Birding Notes

Reflections on birds and other wildlife on the edge of a southern woodland

Tuesday, February 12, 2008

A Pine Warbler’s Song

After several days in the snowy mountains of the West, we’ve returned to balmy, spring-like weather here – and to the musical trill of a Pine Warbler’s song, brightening up the gray winter woods with color. Daffodils are blooming, and along with the Pine Warbler, Cardinals, House Finches, Carolina Wrens and Phoebes are singing, and even the birds that aren’t singing seem to be more vocal. So the quiet of winter, marked with the individual voices of winter birds, already is giving way to the more complex, varied sounds of earliest spring.

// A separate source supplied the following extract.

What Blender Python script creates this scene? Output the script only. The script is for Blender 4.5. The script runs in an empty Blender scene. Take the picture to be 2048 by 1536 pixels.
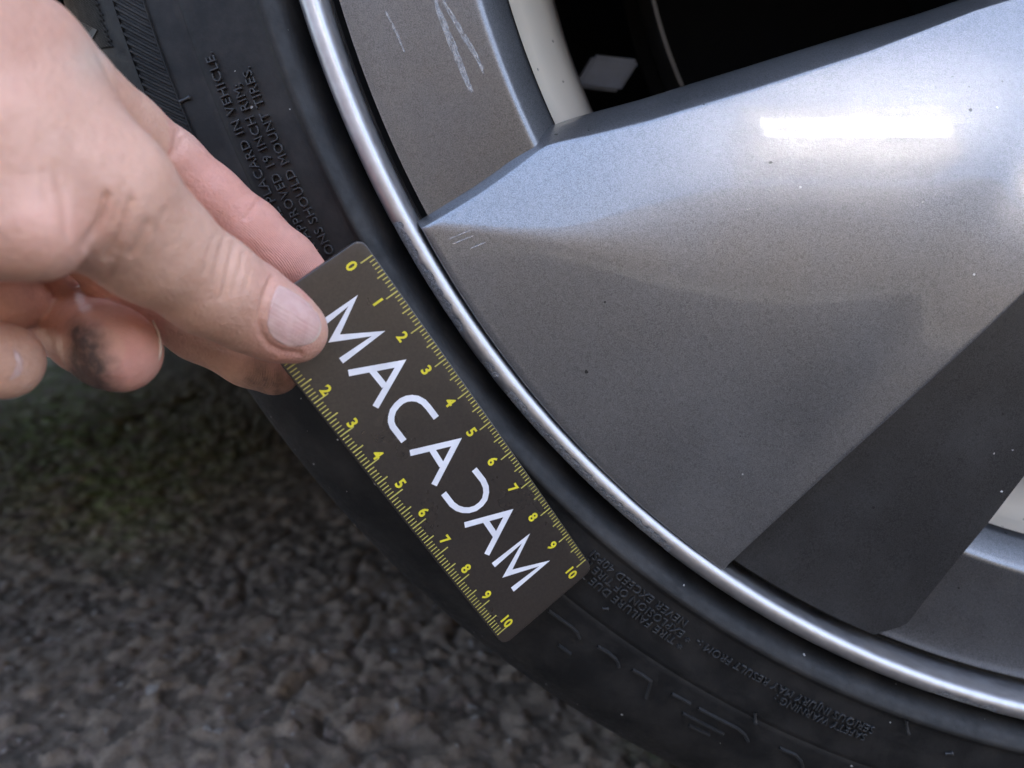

Carolina Chickadees, Tufted Titmice, Eastern Towhees, Dark-eyed Juncos, White-throated Sparrows, Chipping Sparrows, Brown-headed Nuthatches, Red-breasted Nuthatches, and lots of Goldfinches and Yellow-rumped Warblers all are active around the yard. This morning, a Brown Thrasher sat preening in the wax myrtles, a Robin hunted in the grass, and two Yellow-bellied Sapsuckers tapped steadily on the trunks of pecan trees. A pair of Downy Woodpeckers also worked in the trees around the house, and a Red-bellied Woodpecker called from nearby. Two dozen Cedar Waxwings settled in the bare branches of an oak.

A large flock of Red-winged Blackbirds was spread out noisily up and down the road late this afternoon, mostly in the treetops. There were at least a few Common Grackles among them, and may have been other Blackbirds, but most of those I could see or hear were Red-wings – and their songs, too, sound like spring on the way.

But the real highlight of the day has been the Pine Warbler and its song. I watched one for a few minutes this morning, its deep yellow throat and breast glowing as it crept over a gray, lichen-covered branch. Then it paused and lifted up its head to sing – and its whole body vibrated with the trill.